======== Recorded information ========
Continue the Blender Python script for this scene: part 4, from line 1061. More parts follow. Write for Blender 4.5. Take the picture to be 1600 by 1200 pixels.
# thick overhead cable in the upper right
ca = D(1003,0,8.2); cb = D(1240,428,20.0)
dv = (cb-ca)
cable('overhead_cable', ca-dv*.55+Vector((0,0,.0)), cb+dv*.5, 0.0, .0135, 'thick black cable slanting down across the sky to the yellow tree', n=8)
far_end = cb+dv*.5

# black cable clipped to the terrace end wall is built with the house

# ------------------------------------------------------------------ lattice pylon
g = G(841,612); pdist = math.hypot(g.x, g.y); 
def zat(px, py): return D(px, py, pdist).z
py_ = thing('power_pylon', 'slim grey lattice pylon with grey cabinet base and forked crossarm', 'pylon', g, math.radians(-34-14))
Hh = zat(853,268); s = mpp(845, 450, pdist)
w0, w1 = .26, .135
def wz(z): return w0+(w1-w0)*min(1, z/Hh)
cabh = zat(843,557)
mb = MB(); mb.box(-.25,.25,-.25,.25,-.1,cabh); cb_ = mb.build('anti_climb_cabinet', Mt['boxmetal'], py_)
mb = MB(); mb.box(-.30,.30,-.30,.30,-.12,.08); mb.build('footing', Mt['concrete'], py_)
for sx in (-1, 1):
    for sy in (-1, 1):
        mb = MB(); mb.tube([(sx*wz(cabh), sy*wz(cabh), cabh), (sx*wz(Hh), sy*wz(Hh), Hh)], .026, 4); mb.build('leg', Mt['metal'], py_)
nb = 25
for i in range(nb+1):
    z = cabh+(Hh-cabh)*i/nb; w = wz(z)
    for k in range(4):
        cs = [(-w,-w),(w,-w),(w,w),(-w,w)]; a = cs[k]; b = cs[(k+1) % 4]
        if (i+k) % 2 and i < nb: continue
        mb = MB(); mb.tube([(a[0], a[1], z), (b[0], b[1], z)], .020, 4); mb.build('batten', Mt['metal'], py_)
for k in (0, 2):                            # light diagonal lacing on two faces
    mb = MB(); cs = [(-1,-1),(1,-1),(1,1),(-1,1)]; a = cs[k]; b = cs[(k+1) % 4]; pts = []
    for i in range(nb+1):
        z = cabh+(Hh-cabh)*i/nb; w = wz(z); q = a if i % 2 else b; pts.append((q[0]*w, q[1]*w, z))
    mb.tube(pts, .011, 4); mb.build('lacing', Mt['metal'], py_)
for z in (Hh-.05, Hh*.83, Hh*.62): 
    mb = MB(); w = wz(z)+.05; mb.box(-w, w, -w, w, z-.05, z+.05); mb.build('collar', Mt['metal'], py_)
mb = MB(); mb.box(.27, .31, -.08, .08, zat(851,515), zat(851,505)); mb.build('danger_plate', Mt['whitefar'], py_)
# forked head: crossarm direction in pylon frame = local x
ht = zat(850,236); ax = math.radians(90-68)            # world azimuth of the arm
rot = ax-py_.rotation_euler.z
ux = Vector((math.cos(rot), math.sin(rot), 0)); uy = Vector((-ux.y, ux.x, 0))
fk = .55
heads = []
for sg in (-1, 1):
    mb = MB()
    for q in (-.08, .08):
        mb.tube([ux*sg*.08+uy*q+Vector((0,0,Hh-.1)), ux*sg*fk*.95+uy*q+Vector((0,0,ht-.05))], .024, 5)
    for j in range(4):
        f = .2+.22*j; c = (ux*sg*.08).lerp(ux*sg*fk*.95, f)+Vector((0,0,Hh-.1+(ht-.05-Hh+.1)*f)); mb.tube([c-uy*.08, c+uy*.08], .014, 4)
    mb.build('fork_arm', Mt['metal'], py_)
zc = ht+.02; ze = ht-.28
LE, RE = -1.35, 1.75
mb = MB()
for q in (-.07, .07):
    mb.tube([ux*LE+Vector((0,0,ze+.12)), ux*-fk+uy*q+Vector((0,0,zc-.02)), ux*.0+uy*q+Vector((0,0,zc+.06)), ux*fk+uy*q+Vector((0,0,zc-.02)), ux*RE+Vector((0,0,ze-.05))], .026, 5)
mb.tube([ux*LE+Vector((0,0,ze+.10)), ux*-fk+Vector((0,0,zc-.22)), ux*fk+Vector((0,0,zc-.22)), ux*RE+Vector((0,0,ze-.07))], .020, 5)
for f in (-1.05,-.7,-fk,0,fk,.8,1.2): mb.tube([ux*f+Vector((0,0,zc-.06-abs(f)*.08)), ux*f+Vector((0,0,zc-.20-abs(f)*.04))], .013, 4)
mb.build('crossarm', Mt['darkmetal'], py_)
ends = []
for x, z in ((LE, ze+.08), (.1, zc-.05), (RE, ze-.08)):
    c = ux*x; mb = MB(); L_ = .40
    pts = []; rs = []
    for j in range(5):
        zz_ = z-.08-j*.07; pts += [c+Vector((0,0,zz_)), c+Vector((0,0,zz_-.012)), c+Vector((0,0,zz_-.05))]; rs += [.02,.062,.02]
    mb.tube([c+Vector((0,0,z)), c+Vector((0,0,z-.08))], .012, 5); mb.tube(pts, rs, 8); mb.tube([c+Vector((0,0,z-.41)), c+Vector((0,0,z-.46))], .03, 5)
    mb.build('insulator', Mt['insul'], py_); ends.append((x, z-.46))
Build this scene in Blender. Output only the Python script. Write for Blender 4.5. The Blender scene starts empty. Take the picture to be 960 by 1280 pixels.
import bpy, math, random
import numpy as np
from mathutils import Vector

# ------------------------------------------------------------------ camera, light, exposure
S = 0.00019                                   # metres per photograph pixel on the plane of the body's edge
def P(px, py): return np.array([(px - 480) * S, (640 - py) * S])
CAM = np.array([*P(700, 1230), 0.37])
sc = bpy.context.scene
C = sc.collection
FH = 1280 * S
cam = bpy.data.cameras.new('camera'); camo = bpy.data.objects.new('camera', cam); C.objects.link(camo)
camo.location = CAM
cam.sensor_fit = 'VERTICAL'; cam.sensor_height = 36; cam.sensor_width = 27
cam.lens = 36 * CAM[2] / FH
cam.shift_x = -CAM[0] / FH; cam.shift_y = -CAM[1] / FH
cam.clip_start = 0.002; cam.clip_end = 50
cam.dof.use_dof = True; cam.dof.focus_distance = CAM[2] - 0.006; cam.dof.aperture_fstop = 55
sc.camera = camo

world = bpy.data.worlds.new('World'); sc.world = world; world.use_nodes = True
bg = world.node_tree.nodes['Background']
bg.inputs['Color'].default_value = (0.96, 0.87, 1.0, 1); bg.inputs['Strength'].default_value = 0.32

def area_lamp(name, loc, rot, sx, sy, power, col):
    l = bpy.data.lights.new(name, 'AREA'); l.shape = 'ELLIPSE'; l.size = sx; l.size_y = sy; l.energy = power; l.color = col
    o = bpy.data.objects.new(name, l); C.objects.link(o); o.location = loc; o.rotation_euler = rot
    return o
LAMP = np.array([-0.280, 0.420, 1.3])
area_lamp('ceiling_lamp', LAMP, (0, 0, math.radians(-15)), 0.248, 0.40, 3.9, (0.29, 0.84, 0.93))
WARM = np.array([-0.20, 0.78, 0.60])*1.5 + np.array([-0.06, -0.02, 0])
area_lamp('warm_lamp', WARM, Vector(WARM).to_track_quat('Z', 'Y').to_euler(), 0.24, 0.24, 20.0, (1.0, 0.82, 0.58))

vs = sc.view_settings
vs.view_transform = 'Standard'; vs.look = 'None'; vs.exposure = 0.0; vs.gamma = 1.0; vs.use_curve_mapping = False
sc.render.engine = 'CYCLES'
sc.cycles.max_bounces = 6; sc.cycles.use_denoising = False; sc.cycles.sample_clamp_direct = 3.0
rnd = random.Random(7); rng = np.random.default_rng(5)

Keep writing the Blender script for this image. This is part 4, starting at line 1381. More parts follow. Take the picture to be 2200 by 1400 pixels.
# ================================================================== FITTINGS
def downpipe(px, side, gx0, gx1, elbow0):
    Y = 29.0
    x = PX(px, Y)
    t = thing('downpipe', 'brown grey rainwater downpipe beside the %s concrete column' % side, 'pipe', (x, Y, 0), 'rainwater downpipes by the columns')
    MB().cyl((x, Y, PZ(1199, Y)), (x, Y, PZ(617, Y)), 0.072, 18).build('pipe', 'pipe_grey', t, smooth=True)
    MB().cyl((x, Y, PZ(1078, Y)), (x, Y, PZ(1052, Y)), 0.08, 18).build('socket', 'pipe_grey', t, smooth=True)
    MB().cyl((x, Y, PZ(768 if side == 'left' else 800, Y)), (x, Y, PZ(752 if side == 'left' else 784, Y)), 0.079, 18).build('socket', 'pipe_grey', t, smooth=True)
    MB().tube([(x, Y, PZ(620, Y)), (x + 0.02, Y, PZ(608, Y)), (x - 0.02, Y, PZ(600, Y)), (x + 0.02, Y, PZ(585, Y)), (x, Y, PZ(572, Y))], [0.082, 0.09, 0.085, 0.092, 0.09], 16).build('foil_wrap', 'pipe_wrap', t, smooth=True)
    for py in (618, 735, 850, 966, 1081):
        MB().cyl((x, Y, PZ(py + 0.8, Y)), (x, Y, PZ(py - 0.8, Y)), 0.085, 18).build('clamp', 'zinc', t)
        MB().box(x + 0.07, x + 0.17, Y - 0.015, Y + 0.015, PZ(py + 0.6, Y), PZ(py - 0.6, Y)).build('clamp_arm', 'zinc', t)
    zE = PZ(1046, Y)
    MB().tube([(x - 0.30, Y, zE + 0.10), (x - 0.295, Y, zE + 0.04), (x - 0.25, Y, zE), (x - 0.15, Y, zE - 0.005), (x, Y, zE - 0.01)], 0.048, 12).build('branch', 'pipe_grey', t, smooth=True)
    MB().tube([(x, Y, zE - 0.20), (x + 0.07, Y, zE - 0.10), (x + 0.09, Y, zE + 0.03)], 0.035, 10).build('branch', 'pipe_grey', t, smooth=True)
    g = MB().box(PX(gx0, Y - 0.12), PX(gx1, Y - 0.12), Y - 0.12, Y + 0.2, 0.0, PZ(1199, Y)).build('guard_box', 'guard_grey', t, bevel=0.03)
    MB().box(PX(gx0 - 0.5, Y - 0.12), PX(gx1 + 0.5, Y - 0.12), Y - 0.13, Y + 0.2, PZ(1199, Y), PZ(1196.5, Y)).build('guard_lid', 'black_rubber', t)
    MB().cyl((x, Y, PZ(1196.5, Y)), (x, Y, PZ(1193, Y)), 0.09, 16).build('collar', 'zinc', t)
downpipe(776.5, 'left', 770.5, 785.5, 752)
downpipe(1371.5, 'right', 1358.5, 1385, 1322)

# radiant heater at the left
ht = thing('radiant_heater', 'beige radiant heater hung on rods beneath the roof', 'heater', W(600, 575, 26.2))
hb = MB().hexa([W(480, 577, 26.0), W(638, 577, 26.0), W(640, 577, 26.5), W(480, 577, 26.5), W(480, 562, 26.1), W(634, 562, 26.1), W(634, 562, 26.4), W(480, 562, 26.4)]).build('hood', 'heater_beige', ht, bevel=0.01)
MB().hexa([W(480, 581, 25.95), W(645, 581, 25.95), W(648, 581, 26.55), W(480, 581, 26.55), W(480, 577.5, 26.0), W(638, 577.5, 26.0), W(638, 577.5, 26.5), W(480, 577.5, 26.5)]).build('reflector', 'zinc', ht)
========
Task to carry out: The lines from the start of the entries above through the line containing "# black cable" are the ones to return, please; copy them exactly and include both ends.

Expected answer:
Continue the Blender Python script for this scene: part 4, from line 1061. More parts follow. Write for Blender 4.5. Take the picture to be 1600 by 1200 pixels.
# thick overhead cable in the upper right
ca = D(1003,0,8.2); cb = D(1240,428,20.0)
dv = (cb-ca)
cable('overhead_cable', ca-dv*.55+Vector((0,0,.0)), cb+dv*.5, 0.0, .0135, 'thick black cable slanting down across the sky to the yellow tree', n=8)
far_end = cb+dv*.5

# black cable clipped to the terrace end wall is built with the house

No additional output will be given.